Moreover, in contravention of the law putting the onus on creditors to prove they are owed a debt, Centrelink demands that its victims must prove they were not overpaid. Anecdotes collated by the #NotMyDebt website indicate that attempts to question the debt have been met with threats of police action. Unsurprisingly, many victims have made repayments on debts they do not owe just to get the debt collectors and Centrelink off their backs.

The response from government ministers has been predictable: claiming that the system is working well, dramatically downplaying the extent of false overpayment allegations, threatening jail for those who don’t pay “robo-debts” and stigmatising welfare recipients as bludgers with sanctimonious lectures about the need to protect the Australian taxpayer from welfare cheats — an argument that would be more convincing if the ministers making it were not simultaneously fending off questions about the latest parliamentary expense scandals.

The base rate pay for backbench federal MPs is more than $199,000 — more than 10 times the income of someone on Newstart — $343,344 for cabinet ministers and a tidy $517,504 for the PM.

On top of these astronomical salaries politicians receive generous entitlements. These include a standard $1000 a week travel allowance (almost a month’s income on Newstart), equally generous allowances for rent (often paid to spouses or family members), maintaining electorate offices and various other sundries. On top of this they can claim expenses for travelling on government business, including hobnobbing with the corporate elite at prestigious sporting events.

For politicians who aren’t satisfied with this and claim more than they are entitled to, the consequences are very different from those allegedly overpaid by Centrelink. Returning to the backbench was considered punishment enough for former Health Minister Sussan Ley for rorting $3125 of public money (three month’s income on Newstart) to make a trip to the Gold Coast to buy a luxury apartment.

Evidence from whistleblowers confirms that the “robo-debts” are not accidental. The government is correct to claim the system is working well.
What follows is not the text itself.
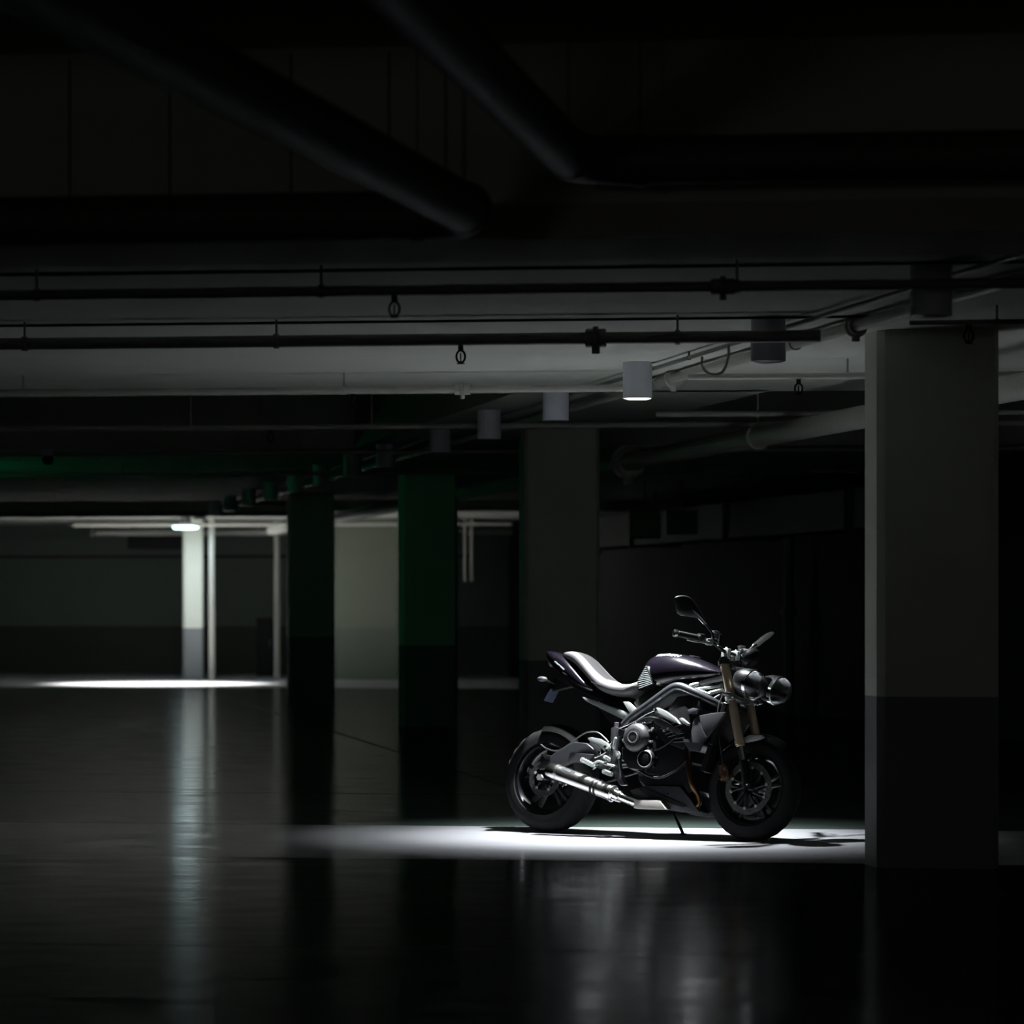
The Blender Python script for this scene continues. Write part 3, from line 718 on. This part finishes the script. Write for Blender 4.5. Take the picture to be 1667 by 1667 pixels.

“I can verify that while there are issues, none of them have occurred through … technical faults. This system works … 100% to specification. This whole debacle is stemming from bad policy not our Online Compliance System,” a whistleblower told the Community and Public Sector Union (CPSU), which covers Centrelink workers.

Another whistleblower wrote to GetUp confirming allegations that Centrelink staff were being instructed not to correct erroneous overpayments.

“I’m writing because I along with so many of my coworkers have tried to stop the wrong that is being done to thousands of our customers on a daily basis and I can no longer live with what we are doing.

“Within the organisation it is well known that there are errors in the program and compliance officers are directed to ignore incorrect debts without being permitted to correct them,” the whistleblower wrote.

Intimidating welfare recipients to pay money they do not owe is deliberate government policy. The government openly says the aim is to add $4.5 billion to government coffers. Reporting government plans to expand the Centrelink robots’ victims beyond the unemployed, the July 17 Sydney Morning Herald said: “The mid-year economic forecast tables published last week shows the government has booked savings of $1.1 billion clawing back overpayments of the aged pension and another $400 million from the disability support pension.”

These attacks on welfare recipients are also attacks on workers. Increasing casualisation forces many workers to rely on Centrelink for at least some of the year. Furthermore, the attacks add to the many measures already in place to make life hell for the unemployed — such as unrealistic job search requirements, work for the dole and bogus training schemes. Making unemployment hell assists employers’ attacks on wages and conditions.

Trade unions and welfare recipients are combining to resist the extortion. A January 31 welfare recipients’ rally in Melbourne has been endorsed by the ACTU.

Centrelink workers in the CPSU have distributed an open letter outside Centrelink offices which read, in part:

“As Centrelink employees, we put ourselves at risk by speaking to the media or commenting in public about what is happening at our workplace … We need to tell you that we see your pain and acknowledge your fear. We know you are angry and we are too … We know that the automated debt notices are unfair, unjust, and callous. We acknowledge that in a great many cases, they are not your debts.”